ModMark Location: NY

"There was no congestion for most of the way. Typical traffic speed was 60 mph. I drove 60 mph and only a very few cars passed me. "

You know, I notice the same thing driving to Long Island over the 4th.

It is a 400 mile trip, my old speed was set the cruise to 78 and keep up with traffic.

Now it seem 68 is the flow of traffic, every body is slowly down.

Ahh, free market at work. Conserving fuel will be a powerful economic weapon against high prices.

energyguy Location: CA
Subject: ModMark

Good to hear it. I suspect this is a common thing, reducing the top speed to conserve energy. It works for every type of vehicle.

But, as Burly mentioned earlier, truckers get paid by the mile so they have little incentive to slow down. That does present an optimization problem, though, to minimize fuel cost and maximize miles driven. Wonder what speed is optimum?

Different topic, a good article today in Houston Chronicle re natural gas from shale. This is a domestic energy source being drilled and produced now. ml

ModMark Location: NY
Subject: Sad but true

"And in response to an earlier post, it makes zero difference if a car weighs 6000 pounds or 2000 pounds when crashed into a big rig 18 wheeler. "

Last year 5 girls who just graduated from high school hit head on into a big rig. The Yukon I believe burst into flames kill all.

Sad thing, it was a driver error. They passed a car then over compensated and swerved into the truck. But the vehicle with its high center of gravity contributed to the crash.

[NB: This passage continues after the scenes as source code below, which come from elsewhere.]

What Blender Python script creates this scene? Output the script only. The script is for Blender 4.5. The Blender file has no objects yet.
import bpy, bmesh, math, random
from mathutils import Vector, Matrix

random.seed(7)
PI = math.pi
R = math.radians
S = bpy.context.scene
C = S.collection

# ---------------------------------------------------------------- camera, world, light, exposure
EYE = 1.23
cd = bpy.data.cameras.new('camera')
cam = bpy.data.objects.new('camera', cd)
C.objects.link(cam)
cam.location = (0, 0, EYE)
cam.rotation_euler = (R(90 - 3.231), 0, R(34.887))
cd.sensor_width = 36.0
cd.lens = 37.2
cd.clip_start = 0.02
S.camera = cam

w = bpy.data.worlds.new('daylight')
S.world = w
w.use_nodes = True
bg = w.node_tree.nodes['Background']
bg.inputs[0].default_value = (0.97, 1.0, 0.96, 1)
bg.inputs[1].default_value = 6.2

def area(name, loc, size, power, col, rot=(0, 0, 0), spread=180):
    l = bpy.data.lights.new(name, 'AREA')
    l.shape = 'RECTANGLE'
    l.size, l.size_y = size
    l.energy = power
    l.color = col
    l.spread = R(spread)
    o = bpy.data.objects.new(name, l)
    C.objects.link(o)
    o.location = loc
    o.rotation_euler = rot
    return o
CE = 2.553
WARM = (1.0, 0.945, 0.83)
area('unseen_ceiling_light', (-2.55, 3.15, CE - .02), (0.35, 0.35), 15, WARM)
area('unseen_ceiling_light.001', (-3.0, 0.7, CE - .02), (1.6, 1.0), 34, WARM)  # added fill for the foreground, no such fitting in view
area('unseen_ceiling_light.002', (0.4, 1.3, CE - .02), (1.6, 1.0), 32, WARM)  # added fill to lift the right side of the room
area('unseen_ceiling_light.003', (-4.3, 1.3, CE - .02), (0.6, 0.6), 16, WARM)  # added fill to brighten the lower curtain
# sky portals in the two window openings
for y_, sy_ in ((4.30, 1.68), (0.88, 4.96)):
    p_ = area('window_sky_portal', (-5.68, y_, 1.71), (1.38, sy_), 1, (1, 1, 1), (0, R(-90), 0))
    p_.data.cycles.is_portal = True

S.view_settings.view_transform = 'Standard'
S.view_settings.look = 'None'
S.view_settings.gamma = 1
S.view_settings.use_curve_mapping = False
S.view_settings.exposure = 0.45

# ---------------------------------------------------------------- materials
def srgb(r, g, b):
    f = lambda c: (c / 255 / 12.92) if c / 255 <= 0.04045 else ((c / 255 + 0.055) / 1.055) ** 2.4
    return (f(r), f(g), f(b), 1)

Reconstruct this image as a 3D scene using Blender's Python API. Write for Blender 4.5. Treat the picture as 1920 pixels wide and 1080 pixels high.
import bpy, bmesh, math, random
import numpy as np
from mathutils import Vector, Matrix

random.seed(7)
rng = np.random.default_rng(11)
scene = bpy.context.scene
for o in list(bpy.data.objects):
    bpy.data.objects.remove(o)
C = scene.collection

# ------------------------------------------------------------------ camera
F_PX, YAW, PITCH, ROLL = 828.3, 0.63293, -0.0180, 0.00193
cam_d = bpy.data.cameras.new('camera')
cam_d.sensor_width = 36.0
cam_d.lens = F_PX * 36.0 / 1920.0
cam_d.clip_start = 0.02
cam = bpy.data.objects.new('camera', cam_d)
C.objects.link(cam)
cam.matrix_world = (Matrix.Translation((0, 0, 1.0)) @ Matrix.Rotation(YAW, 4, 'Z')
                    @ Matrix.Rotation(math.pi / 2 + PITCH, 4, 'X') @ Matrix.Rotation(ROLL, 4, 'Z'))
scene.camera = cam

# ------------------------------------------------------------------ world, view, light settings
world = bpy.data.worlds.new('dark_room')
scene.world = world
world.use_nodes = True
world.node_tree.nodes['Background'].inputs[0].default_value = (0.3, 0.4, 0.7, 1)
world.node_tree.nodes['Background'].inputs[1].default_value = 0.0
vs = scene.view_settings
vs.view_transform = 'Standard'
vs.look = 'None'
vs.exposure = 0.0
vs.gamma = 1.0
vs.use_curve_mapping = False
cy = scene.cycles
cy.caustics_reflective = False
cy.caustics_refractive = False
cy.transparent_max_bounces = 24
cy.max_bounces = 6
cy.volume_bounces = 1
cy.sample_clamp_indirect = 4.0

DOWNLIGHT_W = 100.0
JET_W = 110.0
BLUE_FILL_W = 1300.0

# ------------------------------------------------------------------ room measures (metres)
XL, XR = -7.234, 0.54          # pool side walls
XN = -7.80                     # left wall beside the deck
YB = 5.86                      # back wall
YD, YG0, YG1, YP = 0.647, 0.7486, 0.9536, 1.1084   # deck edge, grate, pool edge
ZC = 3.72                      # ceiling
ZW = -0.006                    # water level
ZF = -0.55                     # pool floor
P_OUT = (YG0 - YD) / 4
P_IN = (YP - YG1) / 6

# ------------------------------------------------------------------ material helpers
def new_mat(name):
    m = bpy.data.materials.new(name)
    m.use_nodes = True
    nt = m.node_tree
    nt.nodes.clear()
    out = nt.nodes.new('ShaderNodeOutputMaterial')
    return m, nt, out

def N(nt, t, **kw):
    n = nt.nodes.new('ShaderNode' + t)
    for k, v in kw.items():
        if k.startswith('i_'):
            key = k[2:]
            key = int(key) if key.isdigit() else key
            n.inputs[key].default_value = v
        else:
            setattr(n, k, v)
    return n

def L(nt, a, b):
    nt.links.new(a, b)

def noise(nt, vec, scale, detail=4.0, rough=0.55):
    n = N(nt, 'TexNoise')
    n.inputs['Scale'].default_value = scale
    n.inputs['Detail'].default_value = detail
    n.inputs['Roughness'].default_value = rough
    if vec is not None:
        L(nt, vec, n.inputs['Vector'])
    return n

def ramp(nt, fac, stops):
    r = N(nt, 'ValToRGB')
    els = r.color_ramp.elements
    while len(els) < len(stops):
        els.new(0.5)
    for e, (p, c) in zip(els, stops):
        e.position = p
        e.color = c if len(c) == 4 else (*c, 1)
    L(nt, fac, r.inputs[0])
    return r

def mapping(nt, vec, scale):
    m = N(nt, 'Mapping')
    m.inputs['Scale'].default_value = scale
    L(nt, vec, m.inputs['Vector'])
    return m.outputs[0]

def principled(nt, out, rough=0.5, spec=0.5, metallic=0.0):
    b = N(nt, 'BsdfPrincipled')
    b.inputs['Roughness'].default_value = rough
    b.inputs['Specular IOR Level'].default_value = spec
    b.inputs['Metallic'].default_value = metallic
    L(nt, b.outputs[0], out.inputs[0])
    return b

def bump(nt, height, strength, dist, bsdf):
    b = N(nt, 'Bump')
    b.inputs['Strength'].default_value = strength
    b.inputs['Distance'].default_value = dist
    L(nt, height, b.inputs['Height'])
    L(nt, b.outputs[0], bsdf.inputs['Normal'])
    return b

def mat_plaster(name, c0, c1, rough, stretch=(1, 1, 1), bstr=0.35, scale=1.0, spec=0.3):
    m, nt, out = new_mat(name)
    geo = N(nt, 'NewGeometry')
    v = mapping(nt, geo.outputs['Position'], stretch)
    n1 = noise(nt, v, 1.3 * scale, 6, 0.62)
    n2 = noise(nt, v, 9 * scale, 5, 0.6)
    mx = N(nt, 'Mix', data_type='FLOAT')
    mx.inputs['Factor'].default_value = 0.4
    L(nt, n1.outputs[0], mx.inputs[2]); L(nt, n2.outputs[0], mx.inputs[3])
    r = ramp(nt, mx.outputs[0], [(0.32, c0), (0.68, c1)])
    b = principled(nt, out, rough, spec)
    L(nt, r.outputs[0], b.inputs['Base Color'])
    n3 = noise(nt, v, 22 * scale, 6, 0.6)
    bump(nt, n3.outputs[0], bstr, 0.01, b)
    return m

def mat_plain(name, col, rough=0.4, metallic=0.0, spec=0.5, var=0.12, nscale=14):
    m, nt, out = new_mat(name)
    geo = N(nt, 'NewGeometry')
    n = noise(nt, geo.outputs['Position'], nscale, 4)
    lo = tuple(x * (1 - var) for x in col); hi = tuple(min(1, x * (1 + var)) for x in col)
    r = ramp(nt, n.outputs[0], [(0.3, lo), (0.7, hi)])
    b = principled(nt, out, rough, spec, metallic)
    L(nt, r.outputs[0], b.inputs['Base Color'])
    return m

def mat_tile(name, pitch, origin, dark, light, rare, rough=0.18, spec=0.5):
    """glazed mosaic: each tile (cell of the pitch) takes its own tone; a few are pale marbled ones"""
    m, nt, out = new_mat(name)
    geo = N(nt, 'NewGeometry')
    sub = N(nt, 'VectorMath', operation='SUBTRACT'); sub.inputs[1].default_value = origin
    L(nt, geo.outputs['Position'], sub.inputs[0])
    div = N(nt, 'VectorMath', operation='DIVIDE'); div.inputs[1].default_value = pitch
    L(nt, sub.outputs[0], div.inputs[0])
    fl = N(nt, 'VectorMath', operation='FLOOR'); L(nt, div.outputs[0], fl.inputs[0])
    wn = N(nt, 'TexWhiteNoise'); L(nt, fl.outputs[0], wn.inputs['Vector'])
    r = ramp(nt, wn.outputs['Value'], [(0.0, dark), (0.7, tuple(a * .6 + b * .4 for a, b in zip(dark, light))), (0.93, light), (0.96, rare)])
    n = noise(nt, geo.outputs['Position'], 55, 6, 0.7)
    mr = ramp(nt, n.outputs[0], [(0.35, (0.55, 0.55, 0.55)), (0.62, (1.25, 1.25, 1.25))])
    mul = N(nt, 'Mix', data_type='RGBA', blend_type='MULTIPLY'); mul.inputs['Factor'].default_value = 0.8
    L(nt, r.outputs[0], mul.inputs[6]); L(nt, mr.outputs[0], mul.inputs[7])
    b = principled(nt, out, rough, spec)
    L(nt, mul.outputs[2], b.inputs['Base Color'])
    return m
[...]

We see many SUV in the ditch up here when the lake effect snows start blowing.

ModMark Location: NY
Subject: Vic

"Note that they did operate a portable Nuclear Reactor there that was designed for the Army. I haven’t seen the design for that unit because, like all military Nuke stuff"

So you are OK with a military portable nuke which could be anywhere here in the us with little oversight or design approval but..

are concerned about a Gen 4 reactor.

ModMark Location: NY
Thanks EnergyGuy and Vic

I freely admit, I am a "Clive Clavin" concerning energy but I do listen and learn (Niagara is peak power!)

I enjoy these talk and thank all for joining in.

Sorry about a couple attack post I made...

ModMark Location: NY
Subject: MM obsession with GT-MHR nukes

"An inspector had falsified records by using the same x-ray, of a good weld, and certifying that x-ray for many other welds. Those welds were not x-rayed. Another worker blew the whistle on him. "

Yep, I believe Shoreham had the same problems (Vito from the mob was the inspector :-)

The modular construction is very key to these devices, build them under a control environment with the required quality controls in places. They ship them to the site.

Still issues but minimizes the critical work at the site.

Ok, enough of my obsessions :-)

energyguy Location: CA
Oil Demand

What a refreshing change. The world oil consumption may be increasing, but not because of the big, bad, evil U.S. of A. We are actually decreasing our consumption.

Now, this presents a serious problem for the Liberals. Who will they blame now?

Will they verbally attack the billion-plus people in China? How about the billion-plus people in India?

Perhaps the Liberals will scold Mr. Tata in India, for selling his efficient and low-cost cars for $2500 each. After all, if using oil is evil, then Mr. Tata must be condemned by the Liberals to the lowest level of Dante's Hell.

And by the way, I suspect that Mr. Tata's car does not have a catalytic converter. I will check that out with my connections in India.

How about it, Libs? When you get over your attack of apoplexy, zing away. Al Gore? Nancy Pelosi? Dick Durbin? Bueller? Bueller? Anybody home?

hm1342 Location: NC
Subject: To Vic and Energy Guy

Thank you both for your comments and insight. I think the point I was aiming at is the assumption that some pundits have with their "Drill Here, Drill Now, Pay Less" mantra. They seem to view it as a panacea and this will significantly reduce our energy costs, particularly at the pump. I am not quite convinced.

I realize that the oil we use goes towards many applications, but my assumption is that the bulk of the oil is for transportation in the form of gasoline and diesel. And I am all in favor of developing every oil deposit we can get our hands on as long as we can be responsible about it. I am definitely in support of free markets and capitalism.

If the oil companies see that we can stomach gas at $3.50 a gallon, they are not going to increase supply to lower the cost, no matter what Newt Gingrich or Sean Hannity say. And if its only profitable to process oil shale if they can sell it at $4.00 a gallon, are they going to do it now or wait until gas goes to $5.00? Are there any deposits that are available now but are not accessed because they can't sell it at current market prices? Thanks again!

energyguy Location: CA

I am with you, due to the ease and rapidity that we can (and will) decrease demand by purchasing cars with high mpg, contrasted with the expense and long time required to drill here, drill now, slogan.

Prices go down when demand decreases. When we have cut our demand by 50 percent in the U.S., that will correspond to a 12 percent decrease world-wide. That is enough to drop prices.

Vic Location: SC
Subject: EG

As I said, my knowledge of what went on there is limited to a few reports which I took with a grain of salt. I had not heard that they found any bad welds. I assume that when you say X-ray you meant that they were radiographing the welds. Note that radiographers are normally subcontracted by the major engineer-architect firm that is in charge of the build. So if Brown and Root had the original contract, normally they would have sub-contracted radiography to someone else. Anyone can get stuck with a bad subcontractor. The question is, did the government prosecute the radiographer who falsified the weld report? Falsifying a report like that is a federal offense and this toad could have gone to jail for a long time.